There are exquisite moments of parallel in this collection. Pliny the Elder died in the fires of the volcano that destroyed Pompeii, trapped by “all these shoulds, / like that great bushfire in Canberra years ago / should have taken out every huge eucalyptus.” But the Indigenous presence, the other “Elder,” is repeatedly buried under the rush to make poetry. The poetry itself is glorious, beautifully written, but it’s blithely unconcerned with its own problematic existence.

By failing to give space, Boruch replicates the process of colonization, reducing Australia again to landscape (dry, alien, on fire) and animals (lovely, exotic, burned). When the Indigenous Elder appears, it’s as a refusal of knowledge: “his / brilliant insistence who was, who wasn’t / in the Dreamtime, not that it’s / getting handed on, he said half to himself. / (Not to me, such secrets, of course. No way.)” The resentment of that last line is striking: how dare he not share? This is a persona that demands access to all knowledge, all terrain. She is the Settler incarnate, even as a tourist: all must be available, all must be given over, or that which is not shared must not be important.
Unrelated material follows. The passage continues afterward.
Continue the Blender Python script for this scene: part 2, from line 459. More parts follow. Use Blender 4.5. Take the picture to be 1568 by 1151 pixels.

Bestiary Dark is a book that’s simultaneously a glorious poetry collection and a cognitive failure. It’s beautifully done, and it totally ignores the history of Australia, the process, violence, and ongoing inequities of colonialism. If that doesn’t bother readers, it should. Pliny’s misunderstandings of the world, his insistence on being the center of knowledge, are the gestures of empire. Other modes are possible, but maybe not for this poet, in this place, in this mindset. The result is ungenerous, even resentful, self-important in ways that replicate Pliny’s blithe ignorance and the Australian fires: absurd and destructive, though charming when taken in a charmed space free from politics or history.